Problem Description
Given an integer n, determine the number of combinations to form the sum n using an infinite number of coins with values 1, 2, and 6, along with only 2 coins available with a value of 4. Note that the order in which the coins are selected does not create a distinct combination.
Key Insights
- The unlimited coins (1, 2, 6) allow the use of the classic coin change dynamic programming (DP) approach.
- The value 4 coin is limited (only 2 available), so we must consider separately the cases where 0, 1, or 2 coins of value 4 are used.
- For every option of using 0 to 2 coins of value 4, we compute the remaining sum to be formed using the unlimited coins.

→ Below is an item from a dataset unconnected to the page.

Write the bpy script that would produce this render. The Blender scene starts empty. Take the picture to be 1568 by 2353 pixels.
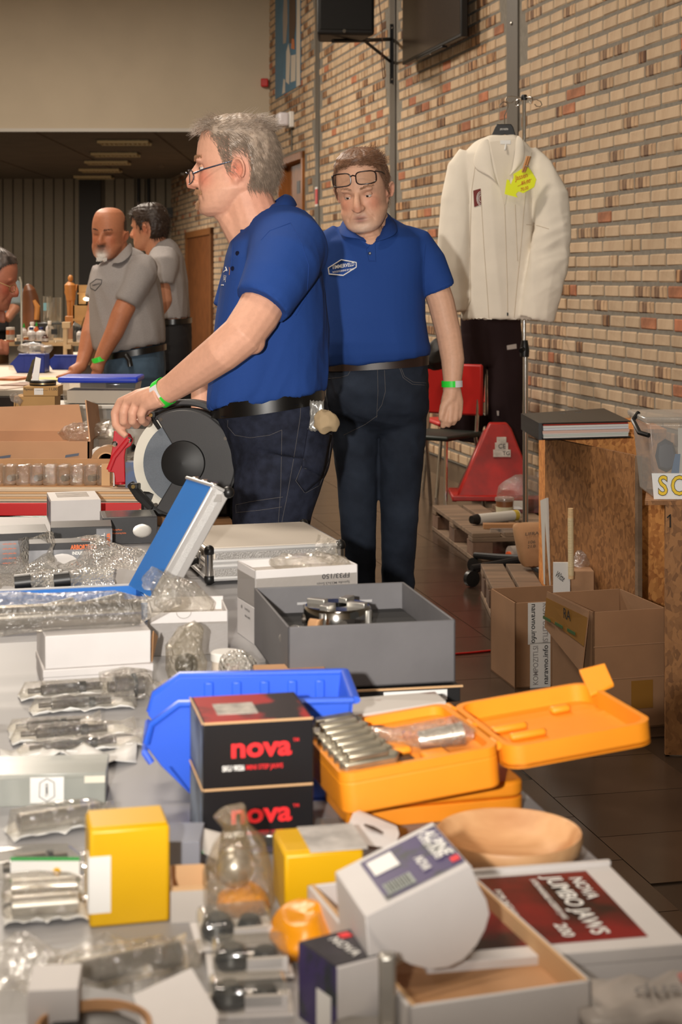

- Sum the valid ways modulo 10^9+7.
Space and Time Complexity
Time Complexity: O(n) – We compute a DP array of size n for the unlimited coins. Space Complexity: O(n) – We use an additional DP array to store the number of ways for each amount up to n.
Solution
We first compute a DP array (dpInf) which counts the number of ways to form every sum from 0 to n using the infinite coins (1, 2, 6). This is done using the standard coin change approach: for each coin, iterate through all sums from the coin’s value up to n and update dpInf.
After filling dpInf, we consider the limited coin (4), which can be used 0, 1, or 2 times. For each possibility, subtract the total contribution of coin 4 (i.e. count4 * 4) from n, and add dpInf[remaining] to the result if the remaining sum is non-negative. Finally, we return the answer modulo 10^9+7.